I’m inclined to say that most of us don’t really know how to be adults. Maybe it’s because we’re millennials, and we think we’re special just for showing up. It’s because the same system that gave us consolation prizes for everything we ever did has also never held us responsible for knowing how to be adults.

This is the same system that mandates a college education to get a good job. So we go to college, and we get down to the business of learning. But outside of the classroom, we don’t seem to be learning much that is practical.

Sure, we’re growing and learning more about ourselves. But that doesn’t mean we’re always learning more about how the world really works. College has basically become an additional four years to be children, albeit children with a license to party.

This is both a good and bad thing. On the one hand, after graduation I will be thrust in the world with limited (read: nonexistent) knowledge of how to file my taxes, how insurance forms work or how to triage a plumbing emergency.

Those are all things my parents know how to do.
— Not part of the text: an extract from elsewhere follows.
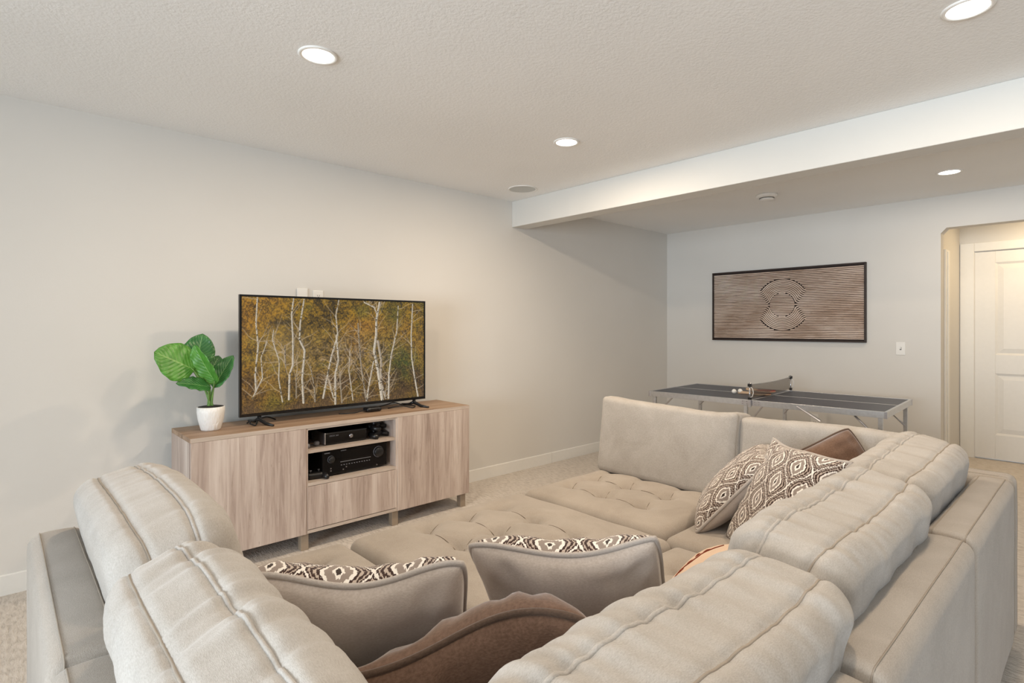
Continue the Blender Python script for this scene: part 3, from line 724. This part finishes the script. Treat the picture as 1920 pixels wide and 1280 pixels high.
def screen_picture(Wp, Hp):
    rg = np.random.default_rng(5)
    def vn(nx, ny):
        g = rg.random((ny + 2, nx + 2)); y = np.linspace(0, ny, Hp); x = np.linspace(0, nx, Wp)
        yi = y.astype(int); xi = x.astype(int); fy = (y - yi)[:, None]; fx = (x - xi)[None]
        a = g[yi][:, xi]; b = g[yi][:, xi + 1]; c = g[yi + 1][:, xi]; d_ = g[yi + 1][:, xi + 1]
        return (a * (1 - fx) + b * fx) * (1 - fy) + (c * (1 - fx) + d_ * fx) * fy
    U, V = np.meshgrid(np.linspace(0, 1, Wp), np.linspace(0, 1, Hp))    # V=0 top
    n1 = vn(7, 4); n2 = vn(22, 13); n3 = vn(70, 40); n4 = vn(200, 112); n5 = rg.random((Hp, Wp))
    L = .25 * n1 + .25 * n2 + .25 * n3 + .25 * n4
    def c3(*c): return np.array(c, float)[None, None]
    def lerp(a, b, t): return a + (b - a) * np.clip(t, 0, 1)[..., None]
    gold = c3(172, 130, 34); dark = c3(52, 42, 24); olive = c3(96, 92, 36); rust = c3(130, 84, 34); grey = c3(128, 108, 84)
    img = lerp(dark, gold, (n4 * .6 + n3 * .4 + n5 * .3 + .3 * n2 - .45) * 1.7)
    img = lerp(img, lerp(dark * .7, olive, n4 + .2 * n5), np.clip((n2 - .55) * 3, 0, 1) * .7)
    img = lerp(img, rust * (.6 + .6 * n4[..., None]), np.clip((n1 - .5) * 2.5, 0, 1) * .5)
    img = img * (.62 + .62 * np.clip(.6 * n2 + .6 * n1 - .1, 0, 1))[..., None]
    # bare twig zone in the middle band
    band = np.exp(-((V - .52) / .20) ** 2) * np.exp(-((U - .55) / .33) ** 2)
    img = lerp(img, grey * (.55 + .8 * n4[..., None]) * np.ones_like(img), band * .9 * (n3 * 1.3))
    # green thicket right
    gr = np.exp(-((U - .86) / .09) ** 2 - ((V - .66) / .2) ** 2) + .6 * np.exp(-((U - .80) / .06) ** 2 - ((V - .12) / .18) ** 2)
    img = lerp(img, c3(52, 62, 24) * (.5 + n4[..., None]) * np.ones_like(img), gr * .9 * (n3 + .35))
    # dark undergrowth and dry grass
    img = lerp(img, c3(70, 52, 36) * (.5 + n4[..., None]), np.clip((V - .62) / .12, 0, 1) * .80 * (1.1 - n2))
    st_ = np.repeat(rg.random((40, Wp)), (Hp + 39) // 40, axis=0)[:Hp] * .6 + .4 * n5
    img = lerp(img, c3(128, 98, 66) * (.35 + .75 * st_[..., None]), np.clip((V - .86 - .08 * n2) / .10, 0, 1) * .75)
    # window reflection haze painted into the left of the picture
    img = lerp(img, c3(176, 148, 96) * np.ones_like(img), np.exp(-((U - .19) / .13) ** 2 - ((V - .46) / .24) ** 2) * .45)
    def stroke(pts, w0, w1, col, alpha=1.0, knots=True, wob=.0):
        P = np.array(pts, float); asp = Wp / Hp
        best = np.full((Hp, Wp), 9.0); side = np.zeros((Hp, Wp)); tt = np.zeros((Hp, Wp)); n = len(P) - 1
        lo = P.min(0) - .03; hi = P.max(0) + .03
        i0, i1 = max(0, int(lo[0] * Wp)), min(Wp, int(hi[0] * Wp) + 1); j0, j1 = max(0, int(lo[1] * Hp)), min(Hp, int(hi[1] * Hp) + 1)
        if i1 <= i0 or j1 <= j0: return
        u = U[j0:j1, i0:i1] * asp; v = V[j0:j1, i0:i1]
        bd = np.full(u.shape, 9.0); sd = np.zeros(u.shape); tp = np.zeros(u.shape)
        for k in range(n):
            a = P[k] * [asp, 1]; b = P[k + 1] * [asp, 1]; d_ = b - a; L2 = (d_ ** 2).sum() + 1e-9
            s_ = np.clip(((u - a[0]) * d_[0] + (v - a[1]) * d_[1]) / L2, 0, 1)
            ex = u - a[0] - s_ * d_[0]; ey = v - a[1] - s_ * d_[1]; dd = np.hypot(ex, ey)
            q = dd < bd; bd = np.where(q, dd, bd); sd = np.where(q, ex, sd); tp = np.where(q, (k + s_) / n, tp)
        wd = w0 + (w1 - w0) * tp; aa = np.clip((wd - bd) * Hp * .9 + .5, 0, 1) * alpha
        c = np.array(col, float)[None, None] * (1 - .30 * np.clip(sd / (wd + 1e-6), -.3, 1))[..., None]
        if knots:
            kn = (n4[j0:j1, i0:i1] * .6 + n3[j0:j1, i0:i1] * .4)
            c = c * np.where(kn > .66, .42, 1.0)[..., None] * (.9 + .2 * n5[j0:j1, i0:i1])[..., None]
        img[j0:j1, i0:i1] = img[j0:j1, i0:i1] * (1 - aa[..., None]) + c * aa[..., None]
    def conv(x, y):
        u = (x - 95) / 1523; top = 112 + (x - 95) * .027; bot = 1088 - (x - 95) * .098
        return (u, (y - top) / (bot - top))
    wht = (188, 177, 160); dim = (146, 132, 112)
    def branches(pts, n, ln):
        P = np.array(pts)
        for _ in range(n):
            k = rg.integers(0, len(P) - 1); s_ = rg.random(); p = P[k] * (1 - s_) + P[k + 1] * s_
            a = rg.uniform(-1.25, 1.25) - PI / 2; q = p; path = [p]
            for i in range(4):
                a += rg.uniform(-.4, .4); q = q + np.array([math.cos(a) * .56, math.sin(a)]) * ln * rg.uniform(.2, .4); path.append(q)
            stroke(path, .0042, .0014, (176, 156, 130), .75, False)
    T = [([(200, 120), (190, 330), (205, 520), (185, 760), (190, 900)], 9, 11, wht), ([(270, 480), (225, 620), (235, 790), (165, 960)], 5, 8, wht),
         ([(315, 380), (305, 470), (355, 650), (350, 800), (378, 990)], 5, 9, wht), ([(395, 520), (400, 700)], 8, 8, dim),
         ([(460, 120), (445, 260), (455, 450), (455, 680), (430, 760), (425, 970)], 10, 14, wht), ([(540, 130), (510, 330), (505, 470), (545, 560), (525, 800), (535, 1000)], 10, 15, wht),
         ([(590, 690), (620, 880), (625, 990)], 6, 12, dim), ([(480, 760), (480, 960)], 7, 9, dim),
         ([(820, 130), (795, 260), (810, 430), (760, 600), (735, 720), (690, 960)], 8, 14, wht), ([(800, 430), (815, 640), (790, 760), (790, 1010)], 12, 16, wht),
         ([(735, 800), (775, 960)], 8, 10, wht), ([(825, 740), (845, 1000)], 8, 12, dim), ([(915, 560), (905, 730), (940, 980)], 5, 9, wht),
         ([(985, 330), (995, 500), (1015, 720), (1055, 960)], 10, 14, dim), ([(1125, 650), (1085, 840), (1060, 990)], 9, 14, wht),
         ([(1040, 150), (1130, 190), (1160, 260)], 9, 10, wht), ([(1180, 150), (1150, 300), (1150, 420), (1130, 560), (1165, 720), (1205, 970)], 15, 26, wht),
         ([(1165, 480), (1195, 640), (1195, 830), (1240, 960)], 18, 18, (170, 156, 138)), ([(1360, 180), (1345, 400), (1290, 600), (1270, 760), (1265, 960)], 8, 16, wht),
         ([(1505, 165), (1490, 420), (1495, 620), (1530, 800), (1560, 940)], 10, 15, wht), ([(1250, 800), (1235, 960)], 7, 9, dim)]
    for pts, *_ in T:
        branches([conv(*p) for p in pts], 9, .16)
    for pts, w0, w1, col in T: stroke([conv(*p) for p in pts], w0 / 1500, w1 / 1500, col)
    for pts, *_ in T[8:19]: branches([conv(*p) for p in pts], 3, .10)
    # a few leaves in front
    img = lerp(img, gold * np.ones_like(img), np.clip((n4 * n5 - .62) * 6, 0, 1) * .6)
    return np.clip(img, 0, 255) / 255
GW, GH = 400, 224
pic = screen_picture(GW, GH)
lin = np.where(pic <= .04045, pic / 12.92, ((pic + .055) / 1.055) ** 2.4)
xs = np.linspace(-hb + bz, hb - bz, GW + 1); zs = np.linspace(zt_ - bz, zb + bz + .006, GH + 1)
gx, gz = np.meshgrid(xs, zs)
vv = np.stack([gx.ravel(), np.full(gx.size, .003), gz.ravel()], 1)
ii, jj = np.meshgrid(np.arange(GW), np.arange(GH)); a = (jj * (GW + 1) + ii).ravel()
ff = np.stack([a, a + GW + 1, a + GW + 2, a + 1], 1)
me = bpy.data.meshes.new('screen'); me.from_pydata(vv.tolist(), [], ff.tolist()); me.update()
ca = me.attributes.new('picture', 'FLOAT_COLOR', 'CORNER')
cc = np.repeat(np.concatenate([lin.reshape(-1, 3), np.ones((GW * GH, 1))], 1), 4, axis=0)
ca.data.foreach_set('color', cc.astype(np.float32).ravel())
sm = NT('lit_screen'); at = sm.n('ShaderNodeAttribute', attribute_name='picture')
sm.col((.01, .01, .01, 1)); sm.l(at.outputs['Color'], sm.b.inputs['Emission Color']); sm.b.inputs['Emission Strength'].default_value = .88; sm.set(Roughness=.22)
me.materials.append(sm.m); so = bpy.data.objects.new('screen', me); C.objects.link(so); so.parent = t; so['label'] = 'lit screen with golden birch forest'

# cables and small box lying under the television
def cable(label, pts, r=.0035, name='power_cord'):
    p = [Vector(q) for q in pts]; out = []
    for i in range(len(p) - 1):
        a, b, c_, d_ = p[max(0, i - 1)], p[i], p[i + 1], p[min(len(p) - 1, i + 2)]
        for k in range(8):
            s = k / 8; out.append(.5 * ((2 * b) + (c_ - a) * s + (2 * a - 5 * b + 4 * c_ - d_) * s * s + (3 * b - a - 3 * c_ + d_) * s ** 3))
    out.append(p[-1]); base = Vector((p[0].x, p[0].y, .74))
    o = MB().tube([q - base for q in out], r, 8).build(name, 'cable', None, smooth=True, label=label, cat='cable', group='cables under the television'); o.location = base
    return o
zc = .7440
cable('black cord curling from the small black box under the television', [(1.62, 3.46, zc), (1.70, 3.40, zc + .004), (1.76, 3.40, zc + .012), (1.82, 3.42, zc)])
cable('black cable tangle left of the television right foot, front strand', [(1.98, 3.46, zc), (2.03, 3.39, zc + .02), (2.07, 3.43, zc + .015), (2.12, 3.37, zc), (2.16, 3.40, zc + .006), (2.13, 3.47, zc + .01)])
cable('black cable tangle left of the television right foot, rear strand', [(1.92, 3.53, zc), (1.99, 3.48, zc + .025), (2.05, 3.50, zc + .03), (2.10, 3.47, zc + .012), (2.13, 3.54, zc)])
cable('black cable bunched behind the television left foot', [(1.07, 3.50, zc), (1.075, 3.45, zc + .015), (1.06, 3.41, zc + .008), (1.08, 3.38, zc + .002), (1.11, 3.43, zc + .02), (1.17, 3.47, zc + .028), (1.24, 3.52, zc)], .0042)
bx = thing('sensor_box', (1.845, 3.43, .74), 'small black rounded box under the television', 'device')
Soft((.11, .07, .03), .013).mesh(12, 8, 6).build('shell', 'black', bx, smooth=True).location = (0, 0, .015)
box('sensor_window', 'gloss_black', bx, -.03, .03, -.0365, -.0345, .008, .020)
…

And at this point in my life, it seems it’s still socially acceptable for me to call my mom in a panic and ask her how to file my tax returns. But someday I’m going to have to cut the cord and do it myself. And that transition to self-sufficiency will be unpleasant.

But on the other hand, at least we’re having fun. College’s explicit purpose might be education, but it’s also for fun and self-discovery. If you’re not worrying about how mortgages work (unless it’s for a class), it’s easier for you to figure out what kind of things you like and what’s important to you. Those are also important influences on the rest of your life.

So even though we’re not learning those little practicalities in college, at least we’re taking some time to have fun in way that we might not be able to once in “the real world.”

It’s not a perfect system. No one teaches us to do things, then we’re mocked for not knowing how to do those things. But our parents can still help us out. The Internet usually has some humorous, if not accurate advice. And at the end of the day, we’ll figure it out.

Millennials have not caused civilization to crumble with our lack of general life knowledge. We’re winging it, and so far we seem to be doing fine. We also seem to be having fun while we do it.

That is not to say applicable life skills and knowledge aren’t important. You just don’t need to have the whole deck of life skills trading cards before you move out into the real world. Just last week I got my “how to get chewing gum out of your ear canal” card. I still haven’t gotten my “how to know when cantaloupe is ripe” or “how to spackle dry wall” cards, but I have full faith that I will get there someday.